DATA ENTRIES >>
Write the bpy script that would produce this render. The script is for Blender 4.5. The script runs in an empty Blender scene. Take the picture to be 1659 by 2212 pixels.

* * *

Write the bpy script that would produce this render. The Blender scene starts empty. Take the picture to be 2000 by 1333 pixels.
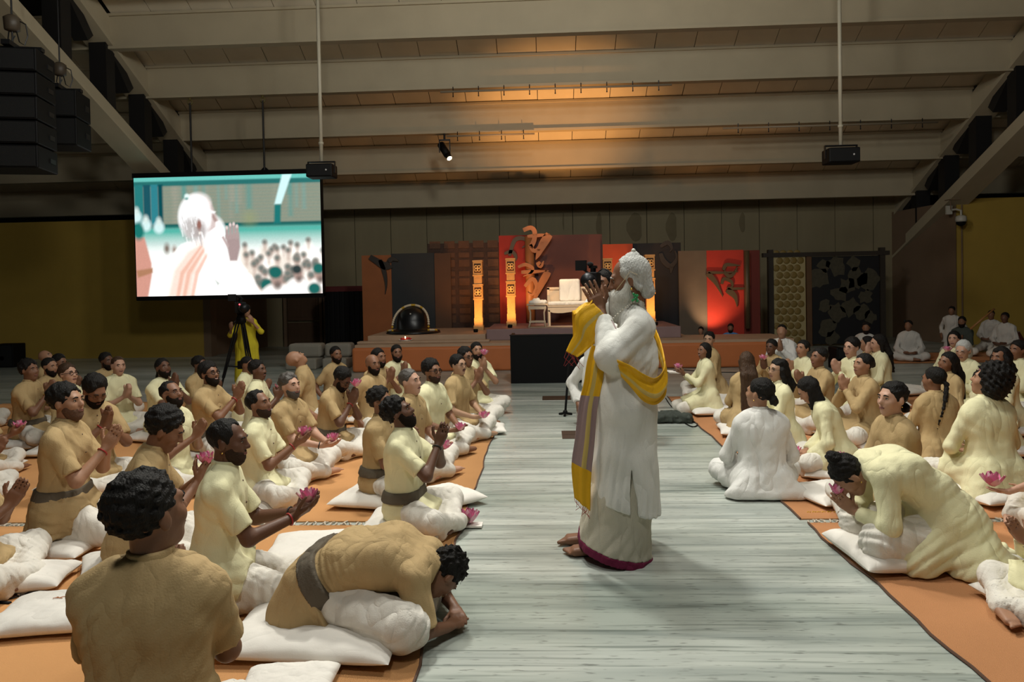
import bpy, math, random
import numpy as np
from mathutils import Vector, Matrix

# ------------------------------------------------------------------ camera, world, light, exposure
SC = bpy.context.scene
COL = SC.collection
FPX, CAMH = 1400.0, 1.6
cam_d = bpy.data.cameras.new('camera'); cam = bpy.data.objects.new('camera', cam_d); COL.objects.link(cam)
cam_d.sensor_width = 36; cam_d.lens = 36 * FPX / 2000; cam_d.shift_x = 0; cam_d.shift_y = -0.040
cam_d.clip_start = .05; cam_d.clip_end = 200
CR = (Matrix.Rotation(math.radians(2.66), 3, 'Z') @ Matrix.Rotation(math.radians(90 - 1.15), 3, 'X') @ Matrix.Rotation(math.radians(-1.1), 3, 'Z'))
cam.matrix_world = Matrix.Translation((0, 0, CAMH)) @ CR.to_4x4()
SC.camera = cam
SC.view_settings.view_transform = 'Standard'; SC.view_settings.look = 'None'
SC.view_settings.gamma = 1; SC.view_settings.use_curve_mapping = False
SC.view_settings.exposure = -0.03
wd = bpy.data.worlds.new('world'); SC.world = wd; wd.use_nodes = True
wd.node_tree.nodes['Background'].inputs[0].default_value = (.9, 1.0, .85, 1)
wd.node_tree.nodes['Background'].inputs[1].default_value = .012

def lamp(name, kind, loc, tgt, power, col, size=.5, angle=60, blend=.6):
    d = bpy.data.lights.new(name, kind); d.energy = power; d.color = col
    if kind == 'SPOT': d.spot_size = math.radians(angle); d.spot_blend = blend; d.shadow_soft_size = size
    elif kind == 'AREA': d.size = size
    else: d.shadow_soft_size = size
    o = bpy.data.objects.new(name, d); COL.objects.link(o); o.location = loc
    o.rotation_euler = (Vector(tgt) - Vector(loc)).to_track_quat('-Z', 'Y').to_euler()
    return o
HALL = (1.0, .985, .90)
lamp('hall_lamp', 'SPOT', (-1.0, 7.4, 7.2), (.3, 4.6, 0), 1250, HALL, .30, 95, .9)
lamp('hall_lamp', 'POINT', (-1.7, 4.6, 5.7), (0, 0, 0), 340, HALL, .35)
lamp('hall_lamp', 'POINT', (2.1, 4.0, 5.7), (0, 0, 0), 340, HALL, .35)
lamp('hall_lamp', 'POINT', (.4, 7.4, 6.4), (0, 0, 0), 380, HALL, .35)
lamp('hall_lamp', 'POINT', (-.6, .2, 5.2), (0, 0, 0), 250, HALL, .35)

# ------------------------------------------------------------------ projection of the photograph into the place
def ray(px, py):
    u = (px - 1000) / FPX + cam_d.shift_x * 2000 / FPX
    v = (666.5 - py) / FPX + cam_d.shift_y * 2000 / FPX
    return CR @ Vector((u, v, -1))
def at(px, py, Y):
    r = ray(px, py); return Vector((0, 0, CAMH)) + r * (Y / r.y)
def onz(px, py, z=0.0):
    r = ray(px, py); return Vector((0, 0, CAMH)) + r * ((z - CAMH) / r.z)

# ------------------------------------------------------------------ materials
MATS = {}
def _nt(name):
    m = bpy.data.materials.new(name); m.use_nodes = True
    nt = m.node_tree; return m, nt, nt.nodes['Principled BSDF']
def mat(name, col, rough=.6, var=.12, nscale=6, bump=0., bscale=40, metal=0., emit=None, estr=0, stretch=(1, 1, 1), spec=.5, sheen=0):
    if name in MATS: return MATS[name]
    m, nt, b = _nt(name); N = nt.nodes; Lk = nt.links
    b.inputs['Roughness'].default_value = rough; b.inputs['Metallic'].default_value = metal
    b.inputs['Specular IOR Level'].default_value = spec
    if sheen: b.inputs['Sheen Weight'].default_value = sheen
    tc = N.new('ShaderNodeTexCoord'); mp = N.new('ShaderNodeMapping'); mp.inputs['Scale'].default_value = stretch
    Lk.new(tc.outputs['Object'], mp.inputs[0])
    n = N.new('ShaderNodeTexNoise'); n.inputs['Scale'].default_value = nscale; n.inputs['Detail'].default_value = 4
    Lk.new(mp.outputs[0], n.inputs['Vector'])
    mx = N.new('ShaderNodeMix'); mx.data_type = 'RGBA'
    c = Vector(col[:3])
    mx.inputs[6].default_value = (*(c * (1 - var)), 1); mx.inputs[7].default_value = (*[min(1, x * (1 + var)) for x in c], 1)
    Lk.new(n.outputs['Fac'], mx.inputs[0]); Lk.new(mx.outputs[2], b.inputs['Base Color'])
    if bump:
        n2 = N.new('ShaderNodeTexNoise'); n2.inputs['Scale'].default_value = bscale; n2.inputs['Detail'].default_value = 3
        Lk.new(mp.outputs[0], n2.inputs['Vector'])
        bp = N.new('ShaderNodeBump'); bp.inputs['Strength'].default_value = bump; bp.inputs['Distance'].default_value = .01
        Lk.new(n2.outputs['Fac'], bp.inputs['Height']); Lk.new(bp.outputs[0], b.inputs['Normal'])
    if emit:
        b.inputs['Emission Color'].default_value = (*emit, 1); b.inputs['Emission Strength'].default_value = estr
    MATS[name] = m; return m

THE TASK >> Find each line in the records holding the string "that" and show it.

EXPECTED ANSWER >>
Write the bpy script that would produce this render. The script is for Blender 4.5. The script runs in an empty Blender scene. Take the picture to be 1659 by 2212 pixels.
Write the bpy script that would produce this render. The Blender scene starts empty. Take the picture to be 2000 by 1333 pixels.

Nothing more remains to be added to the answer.